Wednesday, April 02, 2008

The house of dreams or the house of nightmares?



"'Going to the show' for thousands of young people in every industrial city is the only possible road ro the realms of mystery and romance: the theater is the only place where they can satisfy that craving for a conception of life higher than that which the actual world offers them...The theater becomes to them a 'veritable house of dreams' infinitely more real than the noisy streets and the crowded factories," (75-76).

It is obvious that urban life in the 20th century was difficult for adults, it was probably unimaginable for young children who was forced into labor to make ends meet for their families. Sweat shop labor did not allow any room for imagination and play time, so Jane Adams of Hull House thought it disastrous to expose children to the whimsical world of theater and fantasy. She thought that it was like waving a candy bar in front of a diabetic. The children who are exposed to theater and plays start to act out the fantasy world in daily events.
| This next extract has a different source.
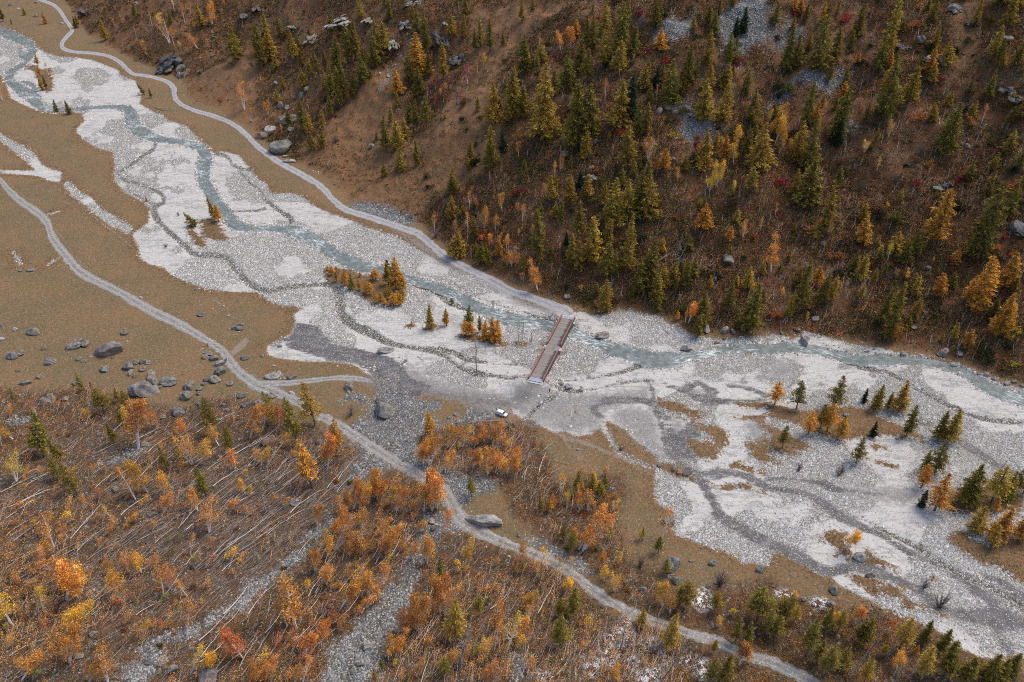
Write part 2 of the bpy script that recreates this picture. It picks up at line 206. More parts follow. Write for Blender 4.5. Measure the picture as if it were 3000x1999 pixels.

"Is it not astounding that a city allows thousands of its youth to fill their impressionable minds with these absurdities which certainly will become the foundation for their working moral codes and the data from which they will judge the properties of life?...Apparently the blankness and grayness of life itself had been broken for her only by the portrayal of a different world," (79-81).
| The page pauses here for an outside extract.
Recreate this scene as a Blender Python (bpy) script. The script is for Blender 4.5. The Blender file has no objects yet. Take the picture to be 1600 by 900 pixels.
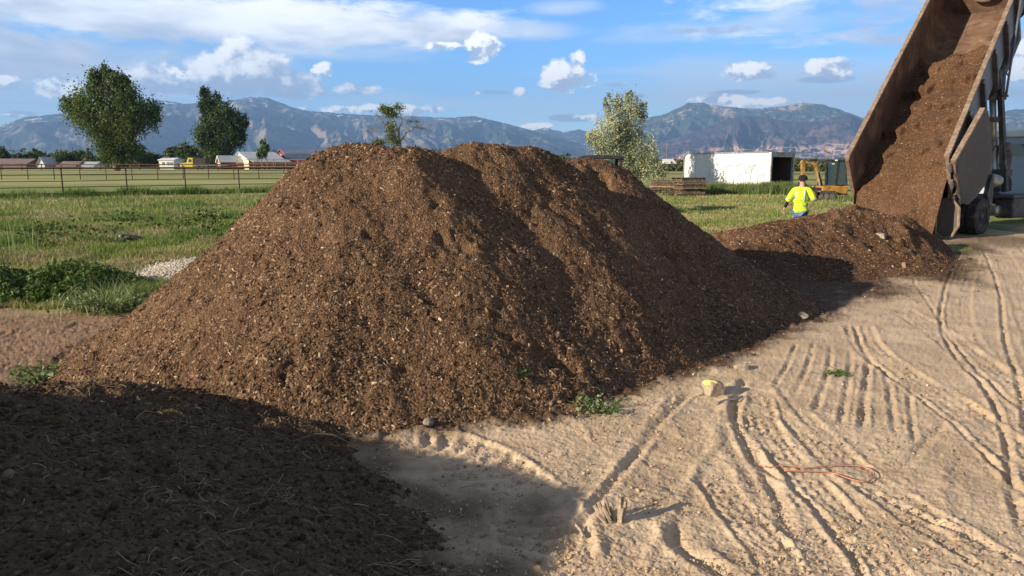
import bpy, math, random
import numpy as np
from mathutils import Vector, Matrix
random.seed(7); RNG = np.random.default_rng(7)
S = bpy.context.scene; COL = S.collection
R = math.radians
# ------------------------------------------------------------------ camera constants
F = 1160.0; PITCH = R(9.4); H = 2.2
def ray(px, py):
    """direction of a photo pixel (1600x900), unit forward-distance 1"""
    u = (px-800)/F; v = (450-py)/F
    return np.array([u, math.cos(PITCH)+v*math.sin(PITCH), -math.sin(PITCH)+v*math.cos(PITCH)])
def at_z(px, py, z=0.0):
    d = ray(px, py); t = (z-H)/d[2]; return np.array([d[0]*t, d[1]*t, z])
def at_y(px, py, y):
    d = ray(px, py); t = y/d[1]; return np.array([d[0]*t, y, H+d[2]*t])
# ------------------------------------------------------------------ numpy noise
_perm = RNG.permutation(256); _perm = np.concatenate([_perm, _perm, _perm[:2]])
_ga = RNG.uniform(0, 2*np.pi, 256); _gx = np.cos(_ga); _gy = np.sin(_ga)
def noise(x, y):
    x = np.asarray(x, float); y = np.asarray(y, float)
    xi = np.floor(x).astype(int); yi = np.floor(y).astype(int); xf = x-xi; yf = y-yi; xi &= 255; yi &= 255
    u = xf*xf*xf*(xf*(xf*6-15)+10); v = yf*yf*yf*(yf*(yf*6-15)+10)
    def g(ix, iy, dx, dy):
        h = _perm[_perm[ix & 255]+(iy & 255)]; return _gx[h]*dx+_gy[h]*dy
    a = g(xi, yi, xf, yf); b = g(xi+1, yi, xf-1, yf); c = g(xi, yi+1, xf, yf-1); d = g(xi+1, yi+1, xf-1, yf-1)
    return (a+(b-a)*u+((c+(d-c)*u)-(a+(b-a)*u))*v)*1.45
def fbm(x, y, o=4, lac=2.03, gain=.5):
    s = 0; a = 1; 
    for i in range(o):
        s = s+a*noise(x+17.3*i, y-9.1*i); x = x*lac; y = y*lac; a *= gain
    return s
def ridged(x, y, o=4):
    s = 0; a = 1
    for i in range(o):
        s = s+a*(1-2*np.abs(noise(x+31.7*i, y+11.9*i))); x = x*2.07; y = y*2.07; a *= .5
    return s
def sm(a, b, x):
    t = np.clip((np.asarray(x, float)-a)/(b-a), 0, 1); return t*t*(3-2*t)
# ------------------------------------------------------------------ object helpers
def tag(o, label=None, cat=None, group=None, kind=None):
    if label: o['label'] = label
    if cat: o['category'] = cat
    if group: o['group'] = group
    if kind: o['kind'] = kind
    return o
def empty(name, loc, label, cat, group=None):
    o = bpy.data.objects.new(name, None); COL.objects.link(o); o.location = [float(v) for v in loc]
    o.empty_display_size = .3
    return tag(o, label, cat, group)
def wloc(o):
    v = Vector((0, 0, 0))
    while o is not None:
        v = v+Vector(o.location); o = o.parent
    return v
def link_mesh(name, me, mats, parent=None, loc=None, smooth=False):
    """mesh vertices are in world space; they are moved to be relative to parent / loc"""
    if not isinstance(mats, (list, tuple)): mats = [mats]
    for m in mats: me.materials.append(m)
    o = bpy.data.objects.new(name, me); COL.objects.link(o)
    base = Vector((0, 0, 0))
    if parent is not None:
        o.parent = parent; base = wloc(parent)
    elif loc is not None:
        base = Vector([float(v) for v in loc]); o.location = base
    if base.length > 0: me.transform(Matrix.Translation(-base))
    if smooth: me.shade_smooth()
    return o
def np_mesh(name, verts, faces, sizes=None):
    """faces: (n,k) int array"""
    me = bpy.data.meshes.new(name)
    verts = np.ascontiguousarray(verts, dtype=np.float32); faces = np.ascontiguousarray(faces, dtype=np.int32)
    n, k = faces.shape
    me.vertices.add(len(verts)); me.vertices.foreach_set('co', verts.ravel())
    me.loops.add(n*k); me.loops.foreach_set('vertex_index', faces.ravel())
    me.polygons.add(n); me.polygons.foreach_set('loop_start', np.arange(0, n*k, k, dtype=np.int32))
    me.polygons.foreach_set('loop_total', np.full(n, k, dtype=np.int32))
    me.update(calc_edges=True)
    return me
def grid_mesh(name, X, Y, Z):
    r, c = X.shape
    v = np.stack([X, Y, Z], -1).reshape(-1, 3)
    i = np.arange(r*c).reshape(r, c)
    f = np.stack([i[:-1, :-1], i[:-1, 1:], i[1:, 1:], i[1:, :-1]], -1).reshape(-1, 4)
    return np_mesh(name, v, f)
def add_attr(me, name, arr):
    a = me.attributes.new(name, 'FLOAT', 'POINT'); a.data.foreach_set('value', np.ascontiguousarray(arr, dtype=np.float32).ravel())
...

Children are naturally imaginative so if they do not have an outlet for their creativity it will just come out in other ways, like a little boy pretending to be a pirate and stealing from a chinese laundry man. I don't necessarily think it's better to stifle it and have them never see plays and theater. I feel that they would eventually learn the difference between reality and fantasy, but it is understandable that they would want to resort to fantasy world rather than live in their harsh reality.

1 Comments:

At 8:44 PM, Blogger A. Mattson said...

A thoughtful post.

Addams is reacting to the popular theatre of the day. She is not against theatre in general, she is afraid of the kinds of crime-filled popular shows that she describes in her chapter.

Mostly she is concerned that children's imaginations and fantasies are being shaped by these shows and that unrealistic expectations are being created.